Not that I have a better solution offhand, in SQL grouping by a constant value is not actually the same as not writing `GROUP BY` at all since the behaviour on empty tables is different.

What's an aggregation per se? A SQL query is best thought of an arbitrary generator function. You can, using functions like UNNEST, end up emitting multiple row-tuples for each processed input row-tuple. An aggregation is just a generator function that happens to reduce over all the input rows and then emit one row-tuple when there's no more input. Query-planning engines do not special-case this. It's just a generator node like any other generator node.

Consider: using window functions, you can do partial aggregations over subsets of the input — without even necessarily partitioning the input (i.e. you can compute "running totals" and other wacky state-machine-like outputs.)

Not writing `group by` is the same as writing `group by ()`.

And yeah, the difference between that and a value is one of those really surprising things on SQL that actually make sense and should be this way. Unfortunately, there are many of those.

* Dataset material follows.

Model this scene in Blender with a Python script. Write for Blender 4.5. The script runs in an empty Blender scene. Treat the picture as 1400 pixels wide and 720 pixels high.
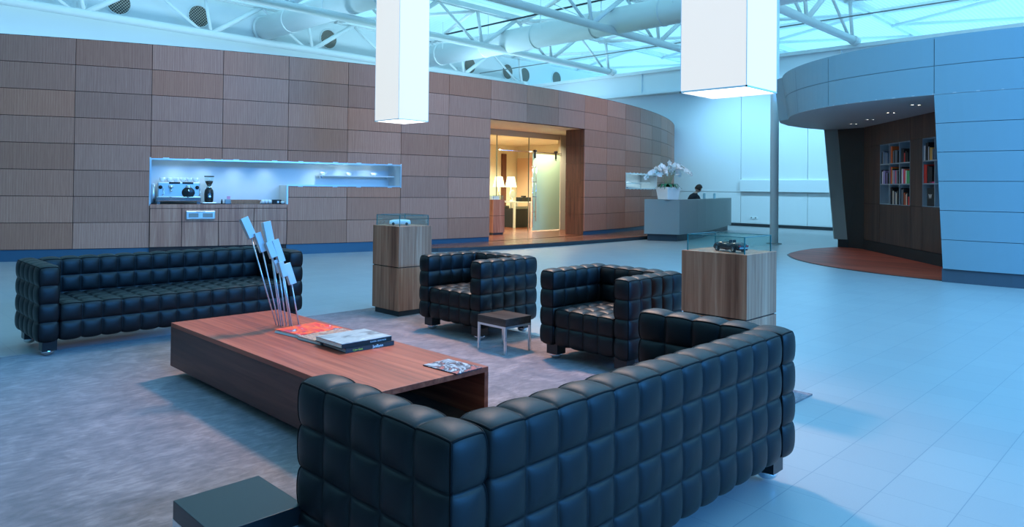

Ah my apologies, I wasn't familiar with that syntax.
No need to apologize. My post didn't make that clear at all.
Would you argue that automatic scalar-ism is also flawed, and the query

    SELECT a FROM aa;
should have an explicit grouping, like

    SELECT a FROM aa GROUP BY id;
?

After all, when you think about it, it's really not the aggregate functions that break expectations, it's the scalars. Of the four combinations of having or not having an explicit `GROUP BY` and having or not having an aggregate function, three of them have the unsurprising behavior of returning exactly one row per grouping.

    -- aggregate function and group by - one single result per grouping
    SELECT sum(a) FROM aa GROUP BY a; --or
    SELECT sum(a) FROM aa GROUP BY ();


    -- no aggregate function, but a group by - one single result per grouping
    SELECT a FROM aa GROUP BY a;

    -- just aggregate function, but no group by - one single result per (single, implicit) grouping
    SELECT sum(a) FROM aa;

But then, when you have neither an aggregate function nor an explicit `GROUP BY`, it breaks expectations:

    -- no aggregate function, no group by - one result row per row 
    -- in the source set, even though there should be only one big implicit group
    SELECT a FROM aa;
Therefore, I propose that the next SQL standard should introduce a new `GROUP BY INDIVIDUAL ROW` keyword, that henceforth all "scalar" queries MUST use in order to have consistent behaviour with the rest of the language.
What is flawed is not that there is an implicit grouping on all queries. It's that the implicit grouping changes, depending on a set of rules that consider stuff written in several places that are not explicitly related to it.

You are asking if it makes sense to have an implicit grouping at all; it very obviously absolutely does. And grouping by individual row is the very obvious default. But I do totally support adding that keyword expressing the default. All defaults should be expressible.